§ Task details
Beneath this sentence is a set of records; write each of them out exactly.

#####

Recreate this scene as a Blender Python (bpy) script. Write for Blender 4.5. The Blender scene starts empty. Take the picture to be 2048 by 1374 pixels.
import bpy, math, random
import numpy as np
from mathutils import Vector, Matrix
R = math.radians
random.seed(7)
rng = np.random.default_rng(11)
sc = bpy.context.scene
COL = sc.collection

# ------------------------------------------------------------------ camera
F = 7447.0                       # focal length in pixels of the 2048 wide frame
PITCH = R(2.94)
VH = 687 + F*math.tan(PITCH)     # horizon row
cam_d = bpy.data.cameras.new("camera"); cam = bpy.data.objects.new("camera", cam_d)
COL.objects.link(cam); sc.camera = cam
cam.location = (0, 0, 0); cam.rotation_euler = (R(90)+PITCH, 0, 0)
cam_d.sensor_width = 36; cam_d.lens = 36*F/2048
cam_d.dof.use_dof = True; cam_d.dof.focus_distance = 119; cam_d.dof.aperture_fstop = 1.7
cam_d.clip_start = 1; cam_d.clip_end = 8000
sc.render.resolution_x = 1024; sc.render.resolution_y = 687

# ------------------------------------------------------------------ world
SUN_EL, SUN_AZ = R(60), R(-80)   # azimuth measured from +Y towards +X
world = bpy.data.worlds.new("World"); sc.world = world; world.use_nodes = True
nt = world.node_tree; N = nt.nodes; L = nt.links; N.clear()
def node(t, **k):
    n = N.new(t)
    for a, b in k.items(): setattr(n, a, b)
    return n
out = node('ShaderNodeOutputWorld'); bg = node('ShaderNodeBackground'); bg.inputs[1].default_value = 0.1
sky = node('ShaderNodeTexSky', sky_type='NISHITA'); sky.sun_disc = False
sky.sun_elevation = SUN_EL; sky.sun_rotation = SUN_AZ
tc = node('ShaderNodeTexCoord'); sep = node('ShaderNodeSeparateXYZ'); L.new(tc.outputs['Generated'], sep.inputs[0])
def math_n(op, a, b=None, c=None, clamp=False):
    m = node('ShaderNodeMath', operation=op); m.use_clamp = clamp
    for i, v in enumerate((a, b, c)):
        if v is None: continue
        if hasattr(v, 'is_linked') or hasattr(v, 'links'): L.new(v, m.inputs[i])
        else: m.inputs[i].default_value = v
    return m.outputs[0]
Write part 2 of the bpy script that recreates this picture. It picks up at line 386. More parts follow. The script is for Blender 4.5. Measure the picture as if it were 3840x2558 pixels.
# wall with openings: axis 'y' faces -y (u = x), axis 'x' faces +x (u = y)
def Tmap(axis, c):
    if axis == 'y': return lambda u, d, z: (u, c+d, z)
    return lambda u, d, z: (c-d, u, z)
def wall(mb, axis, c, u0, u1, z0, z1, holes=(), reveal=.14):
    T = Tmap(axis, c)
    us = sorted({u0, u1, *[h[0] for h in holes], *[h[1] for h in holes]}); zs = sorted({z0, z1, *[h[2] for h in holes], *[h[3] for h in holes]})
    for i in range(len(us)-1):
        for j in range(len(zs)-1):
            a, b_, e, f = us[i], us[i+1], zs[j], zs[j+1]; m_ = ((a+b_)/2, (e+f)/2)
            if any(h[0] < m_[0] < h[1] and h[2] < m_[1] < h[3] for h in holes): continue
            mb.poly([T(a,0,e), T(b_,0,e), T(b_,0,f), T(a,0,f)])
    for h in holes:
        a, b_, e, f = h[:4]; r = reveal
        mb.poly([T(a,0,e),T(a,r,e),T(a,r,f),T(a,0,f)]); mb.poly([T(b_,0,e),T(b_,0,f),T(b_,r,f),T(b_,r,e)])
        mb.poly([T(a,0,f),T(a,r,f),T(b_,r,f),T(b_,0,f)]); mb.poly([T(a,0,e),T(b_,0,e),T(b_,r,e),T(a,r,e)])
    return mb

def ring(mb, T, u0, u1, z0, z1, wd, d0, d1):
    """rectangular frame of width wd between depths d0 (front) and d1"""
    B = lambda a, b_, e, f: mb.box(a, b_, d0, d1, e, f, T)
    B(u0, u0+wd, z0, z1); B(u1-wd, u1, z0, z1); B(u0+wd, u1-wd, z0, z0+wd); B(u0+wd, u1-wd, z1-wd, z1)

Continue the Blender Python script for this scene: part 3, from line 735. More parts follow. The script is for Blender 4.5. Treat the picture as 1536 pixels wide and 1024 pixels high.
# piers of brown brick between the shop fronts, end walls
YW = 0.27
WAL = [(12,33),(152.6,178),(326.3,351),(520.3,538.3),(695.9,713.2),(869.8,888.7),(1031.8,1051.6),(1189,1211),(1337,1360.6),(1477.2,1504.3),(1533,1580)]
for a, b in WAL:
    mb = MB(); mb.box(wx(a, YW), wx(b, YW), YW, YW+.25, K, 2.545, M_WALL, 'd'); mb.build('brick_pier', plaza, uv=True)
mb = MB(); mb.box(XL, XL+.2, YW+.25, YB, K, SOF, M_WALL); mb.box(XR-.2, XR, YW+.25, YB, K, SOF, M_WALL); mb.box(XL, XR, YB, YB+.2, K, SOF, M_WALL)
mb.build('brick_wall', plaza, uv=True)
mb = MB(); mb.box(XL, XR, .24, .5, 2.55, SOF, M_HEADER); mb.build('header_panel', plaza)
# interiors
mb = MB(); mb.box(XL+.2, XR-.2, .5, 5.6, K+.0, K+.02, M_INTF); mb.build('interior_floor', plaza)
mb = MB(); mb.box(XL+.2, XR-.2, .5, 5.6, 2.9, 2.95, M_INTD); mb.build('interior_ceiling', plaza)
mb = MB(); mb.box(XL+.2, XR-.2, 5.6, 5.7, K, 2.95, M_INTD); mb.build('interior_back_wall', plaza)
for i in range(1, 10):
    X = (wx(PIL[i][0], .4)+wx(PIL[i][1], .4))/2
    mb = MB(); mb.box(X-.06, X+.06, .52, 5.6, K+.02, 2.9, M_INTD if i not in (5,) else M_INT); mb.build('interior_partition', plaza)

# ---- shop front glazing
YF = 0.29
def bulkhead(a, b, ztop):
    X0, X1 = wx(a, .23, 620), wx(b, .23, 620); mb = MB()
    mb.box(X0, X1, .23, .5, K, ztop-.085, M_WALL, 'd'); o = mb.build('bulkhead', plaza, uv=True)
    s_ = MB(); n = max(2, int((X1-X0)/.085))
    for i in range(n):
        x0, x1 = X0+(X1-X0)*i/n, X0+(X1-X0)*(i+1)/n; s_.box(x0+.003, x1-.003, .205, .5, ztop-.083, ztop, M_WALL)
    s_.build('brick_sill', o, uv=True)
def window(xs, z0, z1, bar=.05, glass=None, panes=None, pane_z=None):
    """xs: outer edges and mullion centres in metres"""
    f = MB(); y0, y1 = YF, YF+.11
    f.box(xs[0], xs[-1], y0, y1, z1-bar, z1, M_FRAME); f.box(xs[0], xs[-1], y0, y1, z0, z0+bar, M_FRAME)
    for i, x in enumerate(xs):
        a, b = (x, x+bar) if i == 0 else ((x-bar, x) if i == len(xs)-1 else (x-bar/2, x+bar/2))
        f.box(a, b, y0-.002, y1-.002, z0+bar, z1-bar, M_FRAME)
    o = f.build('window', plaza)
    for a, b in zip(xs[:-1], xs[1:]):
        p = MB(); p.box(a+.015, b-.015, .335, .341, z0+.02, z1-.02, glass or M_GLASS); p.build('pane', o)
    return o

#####

§ Answer to the problem
Recreate this scene as a Blender Python (bpy) script. Write for Blender 4.5. The Blender scene starts empty. Take the picture to be 2048 by 1374 pixels.
import bpy, math, random
import numpy as np
from mathutils import Vector, Matrix
R = math.radians
random.seed(7)
rng = np.random.default_rng(11)
sc = bpy.context.scene
COL = sc.collection

# ------------------------------------------------------------------ camera
F = 7447.0                       # focal length in pixels of the 2048 wide frame
PITCH = R(2.94)
VH = 687 + F*math.tan(PITCH)     # horizon row
cam_d = bpy.data.cameras.new("camera"); cam = bpy.data.objects.new("camera", cam_d)
COL.objects.link(cam); sc.camera = cam
cam.location = (0, 0, 0); cam.rotation_euler = (R(90)+PITCH, 0, 0)
cam_d.sensor_width = 36; cam_d.lens = 36*F/2048
cam_d.dof.use_dof = True; cam_d.dof.focus_distance = 119; cam_d.dof.aperture_fstop = 1.7
cam_d.clip_start = 1; cam_d.clip_end = 8000
sc.render.resolution_x = 1024; sc.render.resolution_y = 687

# ------------------------------------------------------------------ world
SUN_EL, SUN_AZ = R(60), R(-80)   # azimuth measured from +Y towards +X
world = bpy.data.worlds.new("World"); sc.world = world; world.use_nodes = True
nt = world.node_tree; N = nt.nodes; L = nt.links; N.clear()
def node(t, **k):
    n = N.new(t)
    for a, b in k.items(): setattr(n, a, b)
    return n
out = node('ShaderNodeOutputWorld'); bg = node('ShaderNodeBackground'); bg.inputs[1].default_value = 0.1
sky = node('ShaderNodeTexSky', sky_type='NISHITA'); sky.sun_disc = False
sky.sun_elevation = SUN_EL; sky.sun_rotation = SUN_AZ
tc = node('ShaderNodeTexCoord'); sep = node('ShaderNodeSeparateXYZ'); L.new(tc.outputs['Generated'], sep.inputs[0])
def math_n(op, a, b=None, c=None, clamp=False):
    m = node('ShaderNodeMath', operation=op); m.use_clamp = clamp
    for i, v in enumerate((a, b, c)):
        if v is None: continue
        if hasattr(v, 'is_linked') or hasattr(v, 'links'): L.new(v, m.inputs[i])
        else: m.inputs[i].default_value = v
    return m.outputs[0]
Write part 2 of the bpy script that recreates this picture. It picks up at line 386. More parts follow. The script is for Blender 4.5. Measure the picture as if it were 3840x2558 pixels.
# wall with openings: axis 'y' faces -y (u = x), axis 'x' faces +x (u = y)
def Tmap(axis, c):
    if axis == 'y': return lambda u, d, z: (u, c+d, z)
    return lambda u, d, z: (c-d, u, z)
def wall(mb, axis, c, u0, u1, z0, z1, holes=(), reveal=.14):
    T = Tmap(axis, c)
    us = sorted({u0, u1, *[h[0] for h in holes], *[h[1] for h in holes]}); zs = sorted({z0, z1, *[h[2] for h in holes], *[h[3] for h in holes]})
    for i in range(len(us)-1):
        for j in range(len(zs)-1):
            a, b_, e, f = us[i], us[i+1], zs[j], zs[j+1]; m_ = ((a+b_)/2, (e+f)/2)
            if any(h[0] < m_[0] < h[1] and h[2] < m_[1] < h[3] for h in holes): continue
            mb.poly([T(a,0,e), T(b_,0,e), T(b_,0,f), T(a,0,f)])
    for h in holes:
        a, b_, e, f = h[:4]; r = reveal
        mb.poly([T(a,0,e),T(a,r,e),T(a,r,f),T(a,0,f)]); mb.poly([T(b_,0,e),T(b_,0,f),T(b_,r,f),T(b_,r,e)])
        mb.poly([T(a,0,f),T(a,r,f),T(b_,r,f),T(b_,0,f)]); mb.poly([T(a,0,e),T(b_,0,e),T(b_,r,e),T(a,r,e)])
    return mb

def ring(mb, T, u0, u1, z0, z1, wd, d0, d1):
    """rectangular frame of width wd between depths d0 (front) and d1"""
    B = lambda a, b_, e, f: mb.box(a, b_, d0, d1, e, f, T)
    B(u0, u0+wd, z0, z1); B(u1-wd, u1, z0, z1); B(u0+wd, u1-wd, z0, z0+wd); B(u0+wd, u1-wd, z1-wd, z1)

Continue the Blender Python script for this scene: part 3, from line 735. More parts follow. The script is for Blender 4.5. Treat the picture as 1536 pixels wide and 1024 pixels high.
# piers of brown brick between the shop fronts, end walls
YW = 0.27
WAL = [(12,33),(152.6,178),(326.3,351),(520.3,538.3),(695.9,713.2),(869.8,888.7),(1031.8,1051.6),(1189,1211),(1337,1360.6),(1477.2,1504.3),(1533,1580)]
for a, b in WAL:
    mb = MB(); mb.box(wx(a, YW), wx(b, YW), YW, YW+.25, K, 2.545, M_WALL, 'd'); mb.build('brick_pier', plaza, uv=True)
mb = MB(); mb.box(XL, XL+.2, YW+.25, YB, K, SOF, M_WALL); mb.box(XR-.2, XR, YW+.25, YB, K, SOF, M_WALL); mb.box(XL, XR, YB, YB+.2, K, SOF, M_WALL)
mb.build('brick_wall', plaza, uv=True)
mb = MB(); mb.box(XL, XR, .24, .5, 2.55, SOF, M_HEADER); mb.build('header_panel', plaza)
# interiors
mb = MB(); mb.box(XL+.2, XR-.2, .5, 5.6, K+.0, K+.02, M_INTF); mb.build('interior_floor', plaza)
mb = MB(); mb.box(XL+.2, XR-.2, .5, 5.6, 2.9, 2.95, M_INTD); mb.build('interior_ceiling', plaza)
mb = MB(); mb.box(XL+.2, XR-.2, 5.6, 5.7, K, 2.95, M_INTD); mb.build('interior_back_wall', plaza)
for i in range(1, 10):
    X = (wx(PIL[i][0], .4)+wx(PIL[i][1], .4))/2
    mb = MB(); mb.box(X-.06, X+.06, .52, 5.6, K+.02, 2.9, M_INTD if i not in (5,) else M_INT); mb.build('interior_partition', plaza)

# ---- shop front glazing
YF = 0.29
def bulkhead(a, b, ztop):
    X0, X1 = wx(a, .23, 620), wx(b, .23, 620); mb = MB()
    mb.box(X0, X1, .23, .5, K, ztop-.085, M_WALL, 'd'); o = mb.build('bulkhead', plaza, uv=True)
    s_ = MB(); n = max(2, int((X1-X0)/.085))
    for i in range(n):
        x0, x1 = X0+(X1-X0)*i/n, X0+(X1-X0)*(i+1)/n; s_.box(x0+.003, x1-.003, .205, .5, ztop-.083, ztop, M_WALL)
    s_.build('brick_sill', o, uv=True)
def window(xs, z0, z1, bar=.05, glass=None, panes=None, pane_z=None):
    """xs: outer edges and mullion centres in metres"""
    f = MB(); y0, y1 = YF, YF+.11
    f.box(xs[0], xs[-1], y0, y1, z1-bar, z1, M_FRAME); f.box(xs[0], xs[-1], y0, y1, z0, z0+bar, M_FRAME)
    for i, x in enumerate(xs):
        a, b = (x, x+bar) if i == 0 else ((x-bar, x) if i == len(xs)-1 else (x-bar/2, x+bar/2))
        f.box(a, b, y0-.002, y1-.002, z0+bar, z1-bar, M_FRAME)
    o = f.build('window', plaza)
    for a, b in zip(xs[:-1], xs[1:]):
        p = MB(); p.box(a+.015, b-.015, .335, .341, z0+.02, z1-.02, glass or M_GLASS); p.build('pane', o)
    return o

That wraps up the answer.